Saat beranjak dewasa, kesempatan pun tiba. Semuanya bermula dengan sebuah kartu ucapan Lebaran yang ia terima. Karena kartu tersebut berasal dari alamat yang tidak jauh dari rumahnya, ia pun berpikir untuk menyambangi pengirim kartu dan mengucapkan terima kasih. Ternyata tempat yang dikunjunginya itu adalah kantor majalah bergambar. Ketika penerbit bercakap-cakap dengannya, dia pun berlari pulang ke rumah untuk mengambil dan menunjukkan karyanya. Singkat cerita, dia menjadi seorang kartunis majalah sejak itu. Karena kebiasaannya dalam menggunakan bahasa Inggris saat mengacu pada dirinya (seperti I nak pergi dulu), akhirnya dia pun dikenal sebagai Ariff Eye Ahmad, dimana Eye merupakan kata yang sama bunyinya dengan kata  I.

Dan anda mungkin membayangkan kenapa dia belum menjadi kartunis gandum.
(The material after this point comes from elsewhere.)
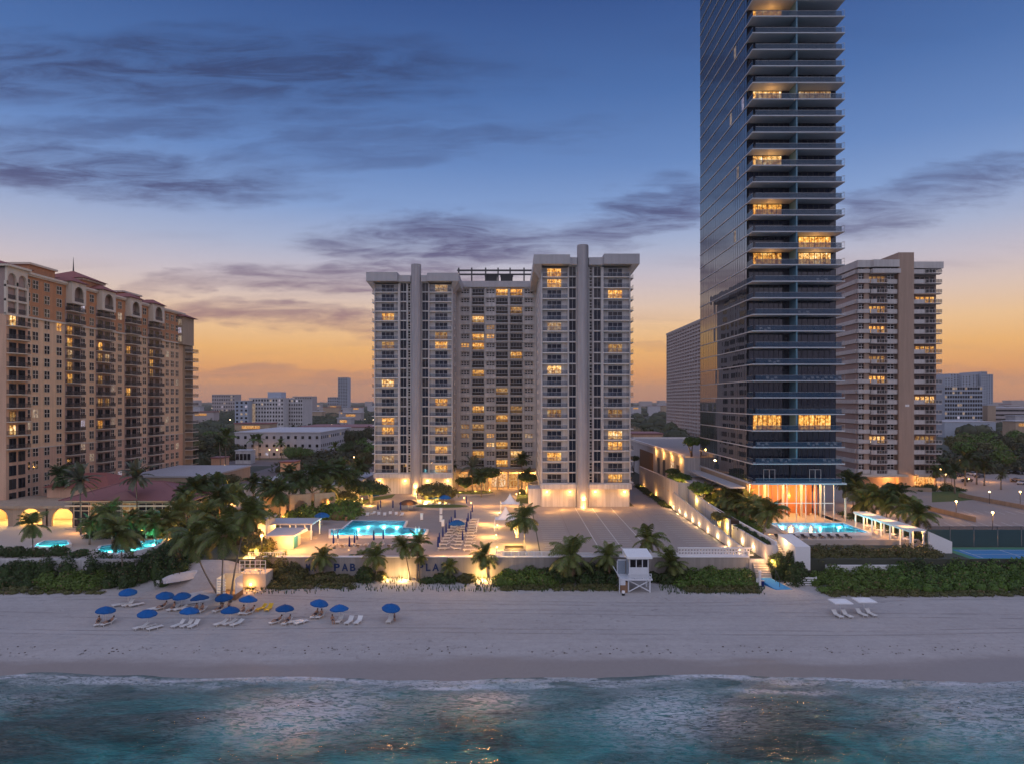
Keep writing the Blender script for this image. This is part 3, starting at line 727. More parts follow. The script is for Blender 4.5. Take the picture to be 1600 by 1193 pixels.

Ini karena julukan yang kedua ini baru dipakai ketika dia pindah ke majalah lain yang bernama Ujang. Penerbit majalah ini senang memberikan nama tumbuhan pada para kartunisnya seperti padi, jagung dan Ariff pun mendapat nama gandum, maka jadilah dia kartunis gandum.
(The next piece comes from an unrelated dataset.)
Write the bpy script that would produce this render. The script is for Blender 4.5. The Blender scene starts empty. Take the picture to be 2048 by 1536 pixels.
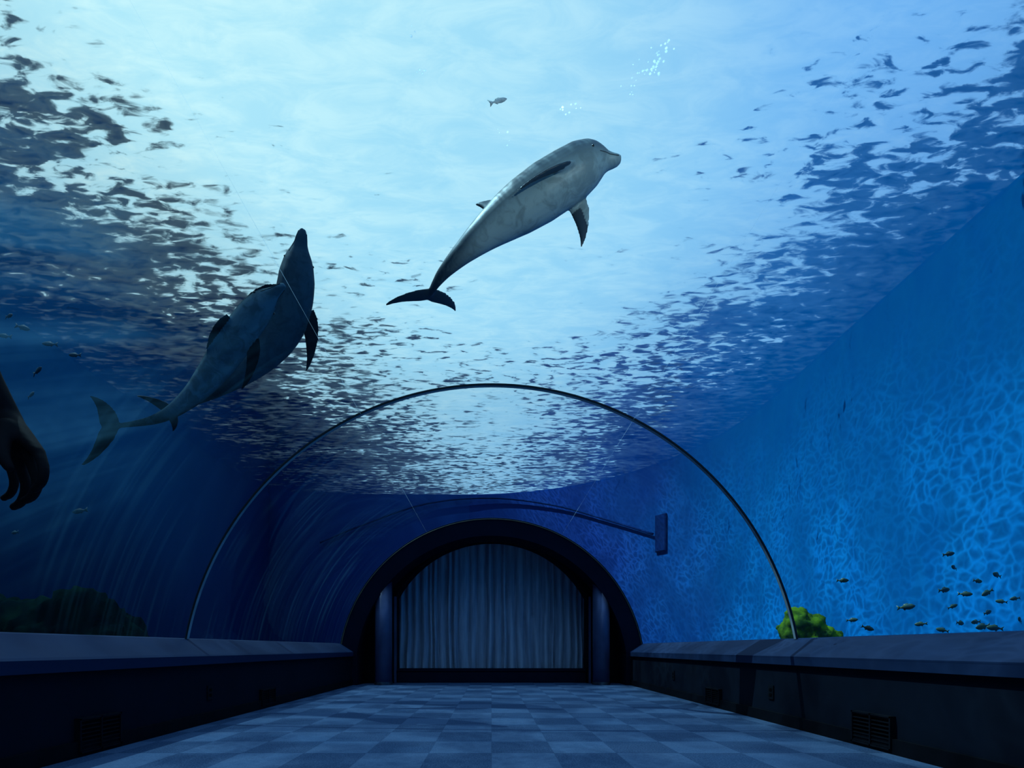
import bpy, bmesh, math, random
import numpy as np
from mathutils import Vector, Matrix, noise as mnoise
random.seed(7)
sc = bpy.context.scene
COL = sc.collection
EYE = 0.62; F = 1000.0
try:
    sc.view_settings.view_transform = 'Standard'; sc.view_settings.look = 'None'
except Exception: pass
def P(px, py, Y): return Vector(((px-983)*Y/F, Y, EYE+(1297-py)*Y/F))

# ------------------------------------------------------------------ node helpers
class NT:
    def __init__(s, nt): s.nt = nt; nt.nodes.clear()
    def n(s, t, ins=None, **props):
        nd = s.nt.nodes.new(t)
        for k, v in props.items(): setattr(nd, k, v)
        for k, v in (ins or {}).items(): s.put(nd.inputs[k], v)
        return nd
    def put(s, inp, v):
        if isinstance(v, bpy.types.NodeSocket): s.nt.links.new(v, inp)
        elif isinstance(v, bpy.types.Node): s.nt.links.new(v.outputs[0], inp)
        else:
            if isinstance(v, (tuple, list)) and len(v) == 3 and inp.type == 'RGBA': v = (*v, 1)
            inp.default_value = v
    def m(s, op, a, b=0.0, c=0.0):
        nd = s.n('ShaderNodeMath', operation=op); s.put(nd.inputs[0], a); s.put(nd.inputs[1], b); s.put(nd.inputs[2], c); return nd.outputs[0]
    def v(s, op, a, b=(0,0,0)):
        nd = s.n('ShaderNodeVectorMath', operation=op); s.put(nd.inputs[0], a); s.put(nd.inputs[1], b)
        return nd.outputs[1] if op in ('DOT_PRODUCT','LENGTH') else nd.outputs[0]
    def rng(s, x, a, b, c=0.0, d=1.0, smooth=True):
        nd = s.n('ShaderNodeMapRange', interpolation_type='SMOOTHSTEP' if smooth else 'LINEAR')
        for i, q in enumerate((x, a, b, c, d)): s.put(nd.inputs[i], q)
        return nd.outputs[0]
    def mix(s, f, a, b):
        nd = s.n('ShaderNodeMix', data_type='RGBA'); s.put(nd.inputs[0], f); s.put(nd.inputs[6], a); s.put(nd.inputs[7], b); return nd.outputs[2]
    def noise(s, vec, scale, detail=3, rough=.5, dist=0.0):
        nd = s.n('ShaderNodeTexNoise'); s.put(nd.inputs['Vector'], vec)
        nd.inputs['Scale'].default_value = scale; nd.inputs['Detail'].default_value = detail
        nd.inputs['Roughness'].default_value = rough; nd.inputs['Distortion'].default_value = dist
        return nd
def new_mat(name):
    m = bpy.data.materials.new(name); m.use_nodes = True
    return m, NT(m.node_tree)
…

Seni membuat orang tertawa dengan hanya sedikit panel bergambar dalam satu halaman kesannya mudah, tapi dibutuhkan kreativitas yang luar biasa dari penciptanya. Ariff bisa mengerjakannya dengan gampang karena dia sudah berkecimpung di dalam bidang ini bertahun-tahun lamanya. Berbekal pengalaman yang telah dijalaninya, dia paham bahwa inspirasi datang dari sekitarnya. Setelah tahu apa yang ia ingin tuangkan, dia pun mulai menggambar. Kartun seperti ini bukan saja harus singkat, jelas dan padat, tetapi juga harus dituntaskan lewat gambar terakhir, seperti cerita di bawah ini: 

Jika anda ikut apa yang terjadi di Malaysia, anda akan paham satirnya.
Karya Kartunis Gandum.

(Klik gambarnya bila kurang jelas)

Akan tetapi semuanya mesti berakhir. Hari-harinya sebagai kartunis majalah sudah berlalu. Meski begitu, dia masih tetap menggambar, baik sebagai seniman bayaran atau hanya sekedar iseng dan ingin berkarya. Apakah dia merasa rindu dengan kehidupannya sebagai kartunis gandum? Ya, ada kalanya dia terkenang masa lalu, namun yang terpenting sekarang adalah dua anaknya pun mulai mengikuti jejaknya. Semoga sukses, Ariff! 

Senantiasa melangkah maju menuju sukses.